Quello che è accaduto a Praga è un segnale di come gli elettori, indignati dalla incapacità della politica di dare risposte adeguate, scandalizzati dalla corruzione che dilaga anche nei centri del potere di quel Paese, ne avessero abbastanza dei ventitré anni di sperimentazione liberale e aspirassero al ritorno di uno Stato forte, in grado di farsi carico dei loro problemi. Sicché quanto è accaduto nella Repubblica Ceca è la prova più evidente che la democrazia liberale nell’Europa centrale è diventata la più grande vittima della crisi. Il modello che univa l’economia di mercato a una vasta gamma di servizi sociali, e che aveva trasformato l’Europa in un punto di arrivo per milioni di persone provenienti dall’Africa, dall’Asia e dall’America del Sud non regge più. Dopotutto, su entrambe le sponde dell’Atlantico i fanatici dell’austerità proseguono nella convinzione che soltanto ingurgitando pillole amare possiamo sperare in una prosperità futura.

La prosperità per chi? si chiede il Nobel per l’economia Joseph E. Stiglitz. Nel suo saggio Inequality Is a Choice (Il Prezzo della disuguaglianza) egli dipinge uno scenario nel quale appare un mondo diviso non soltanto tra chi ha e chi non ha, ma anche tra i Paesi che non fanno nulla al riguardo e quelli che fanno qualcosa. Sicché, «alcuni Paesi avranno successo nel creare una prosperità condivisa, l’unico genere di prosperità che ritengo davvero sostenibile. Altri lasceranno che la disuguaglianza finisca fuori controllo. In queste società divise, i ricchi troveranno riparo in comunità chiuse, quasi completamente separati dai poveri, le cui vite risulteranno loro incomprensibili, e viceversa», avverte Stiglitz.

Naturalmente, è difficile dire se ci stiamo avviando verso la fine della democrazia liberale e, con essa, anche dell’economia di mercato.
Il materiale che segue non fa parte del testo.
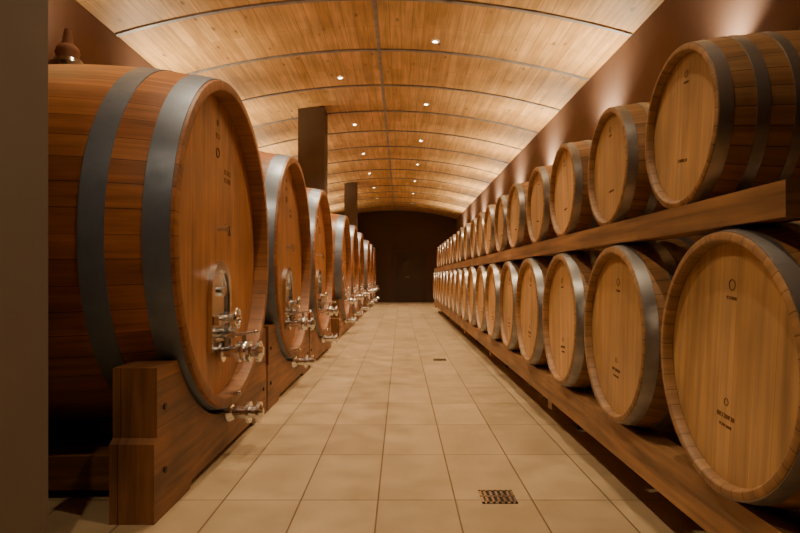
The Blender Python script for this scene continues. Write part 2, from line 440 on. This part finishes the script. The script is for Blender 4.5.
mb.cyl((xb,0,RBc-.03),(xb,0,RBc+.05),.13,.12,mat=5,seg=32); mb.cyl((xb,0,RBc+.05),(xb,0,RBc+.085),.09,.08,mat=5)
mb.cyl((xb,0,RBc+.085),(xb,0,RBc+.13),.055,.07,mat=6); mb.sphere((xb,0,RBc+.14),.066,mat=6,sq=.7); mb.cyl((xb,0,RBc+.16),(xb,0,RBc+.27),.036,.018,mat=6)
me_cask=mb.mesh("wine_cask")

def cradle_mesh():
    b=MB([M_cradle,M_dark])
    def outline(R,half=1.06,ztop=.66,low=.20):
        pts=[(-half,0),(-half+.42,0),(-half+.46,.035),(half-.46,.035),(half-.42,0),(half,0),(half,.34),(half-.03,.36),(half-.03,ztop)]
        cz=1.235; ye=math.sqrt(max(R*R-(cz-ztop)**2,0))
        a0=math.atan2(ztop-cz,ye); n=22
        a1=-pi-a0
        for i in range(n+1):
            a=a0+(a1-a0)*i/n
            pts.append((R*math.cos(a),max(cz+R*math.sin(a),low)))
        pts+=[(-half+.03,ztop),(-half+.03,.36),(-half,.34)]
        return pts
    b.prism(outline(.983),.045,.235,0)
    b.prism(outline(.983),Lc-.235,Lc-.045,0)
    for yy in (-.78,.60): b.box(.235,Lc-.235,yy,yy+.16,.04,.20,0)
    for s_ in (-1,1):
        for z in (.2,.48): b.cyl((.05,s_*.95,z),(.037,s_*.95,z),.014,mat=1,seg=6)
    return b.mesh("cask_cradle",True,30)
me_cr=cradle_mesh()
for yy in (3.6,5.76,7.92, 11.2,13.36,15.52, 18.8,20.96,23.12):
    add(me_cask,"wine_cask",(-1.0,yy,1.235),(0,0,pi))
    add(me_cr,"cask_cradle",(-1.0,yy,0),(0,0,pi))

# ---------------------------------------------------------------- floor drains
def drain(x,y,w):
    b=MB([M_steel,M_dark])
    b.box(x-w/2,x+w/2,y-w/2,y+w/2,0,.002,1)
    t=.012
    b.box(x-w/2,x+w/2,y-w/2,y-w/2+t,.0005,.006); b.box(x-w/2,x+w/2,y+w/2-t,y+w/2,.0005,.006)
    b.box(x-w/2,x-w/2+t,y-w/2,y+w/2,.0005,.006); b.box(x+w/2-t,x+w/2,y-w/2,y+w/2,.0005,.006)
    n=6
    for i in range(1,n):
        xx=x-w/2+w*i/n; b.box(xx-.006,xx+.006,y-w/2,y+w/2,.0005,.006)
    b.box(x-w/2,x+w/2,y-.006,y+.006,.0005,.006)
    add(b.mesh("floor_drain",False),"floor_drain")
drain(.46,2.86,.165); drain(.49,7.6,.16)

# ---------------------------------------------------------------- lights
WARM=(1,.76,.48)
def downlight(x,y,E):
    a=math.asin((x-CX)/RC); xx,z=arc(a,0)
    bb=MB([M_white,M_glow])
    seg=24
    prof=[(.030,-.004),(.030,-.012),(.050,-.010),(.052,.0)]
    for (r,zz) in prof:
        for j in range(seg):
            t=2*pi*j/seg; bb.v.append((r*math.cos(t),r*math.sin(t),zz))
    for i in range(3):
        for j in range(seg):
            j2=(j+1)%seg; bb.face([i*seg+j,i*seg+j2,(i+1)*seg+j2,(i+1)*seg+j],0,[(0,0)]*4)
    bb.face([j for j in range(seg)],1,[(0,0)]*seg)
    o=add(bb.mesh("recessed_downlight"),"recessed_downlight",(xx,y,z-.002),(0,a,0))
    l=bpy.data.lights.new("lamp",'SPOT'); l.energy=E; l.color=WARM; l.spot_size=math.radians(106); l.spot_blend=.9; l.shadow_soft_size=.03
    lo=bpy.data.objects.new("downlight_lamp",l); C.objects.link(lo); lo.parent=o; lo.location=(0,0,-.05)
for k in range(-2,7): 
    yy=7.0+2.55*k; downlight(.40,yy,110 if yy<2.5 else (160 if yy<5 else 225))
for k in range(-3,6):
    yy=8.3+2.55*k; downlight(-.84,yy,120 if yy<2 else (165 if yy<5 else 225))

def uplight(x,y,z,E,sx):
    b=MB([M_dark,M_glow])
    b.cyl((0,0,-.06),(0,0,.04),.035,.05,mat=0,seg=20)
    b.cyl((0,0,.041),(0,0,.043),.04,mat=1,seg=20)
    b.box(min(0,sx*.2),max(0,sx*.2),-.015,.015,-.04,-.01,0)
    o=add(b.mesh("wall_uplight"),"wall_uplight",(x,y,z))
    l=bpy.data.lights.new("lamp",'SPOT'); l.energy=E; l.color=(1,.80,.52); l.spot_size=math.radians(130); l.spot_blend=1; l.shadow_soft_size=.03
    lo=bpy.data.objects.new("uplight_lamp",l); C.objects.link(lo); lo.parent=o; lo.location=(0,0,.1); lo.rotation_euler=(pi,-sx*math.radians(5),0)
for k in range(-1,7): uplight(XR-.17,6.6+2.5*k,2.38,(90 if k<0 else 215),1)
for k in range(-1,7): uplight(XL+.2,6.8+2.5*k,2.4,150,-1)

w=bpy.data.worlds.new("world"); bpy.context.scene.world=w; w.use_nodes=True
w.node_tree.nodes["Background"].inputs[0].default_value=(.02,.014,.01,1)

# ---------------------------------------------------------------- camera
cam=bpy.data.cameras.new("camera"); co=bpy.data.objects.new("camera",cam); C.objects.link(co)
cam.sensor_width=36; cam.lens=27; co.location=(0,0,1.05); co.rotation_euler=(pi/2,0,0)
cam.shift_y=10.5/800; cam.shift_x=-1/800; cam.clip_start=.05
bpy.context.scene.camera=co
Certo è che in questa situazione generale di impoverimento le classi medie europee, almeno quelle più disastrate dalla crisi economica, sono arrivate al punto di mettere in discussione la democrazia e di considerare le relazioni con gli altri paesi, nell’Ue e altrove, come un gioco a somma zero. Si tenga a mente appunto che nei paesi ex comunisti dell’Europa centrale, che sono stati fino a ieri i più devoti sostenitori del capitalismo, molti sono ora i segnali premonitori di un’inversione di tendenza, poiché il controllo politico dell’economia ha riportato di moda lo Stato forte con il complice consenso della pigrizia dei media che girano intorno ai problemi come gattini ciechi.

Una moda che rischia di essere contagiosa, anzi lo è già. Infatti, i governi Ue di fronte all’emergenza denominata “debito eccessivo dei bilanci pubblici” hanno imboccato la strada che il sociologo Luciano Gallino chiama “dell’autoritarismo emergenziale”, indispensabile per tenere mogi i cittadini. Accade che le misure da intraprendere per sopravvivere alla crisi siano concepite da ristretti organi centrali: a partire dal Consiglio europeo, formato dai capi di Stato o di governo degli Stati membri supportati dalla Bce e dall’apporto esterno del Fondo monetario internazionale (Fmi). Un esempio tra i tanti – è storia recentissima – le misure da adottare sulla quantità di acqua necessaria per tenere puliti i bagni e gli orinatoi degli europei. Le cronache narrano che sono stati spesi più di 89 mila euro nelle ricerche. Nel corso delle quali sono state analizzate persino le differenze geografiche nell’Ue per quanto riguarda il consumo di acqua per pulire i bagni (gli italiani sono al secondo posto, prima dei tedeschi e dopo gli inglesi). Alla fine la Commissione europea ha stabilito che nell’Europa Unita ogni sciacquone non dovrà contenere più di cinque litri di acqua: pena il crollo dell’euro, dei bilanci sovrani, dell’intera economia europea. Non rimane che crederci.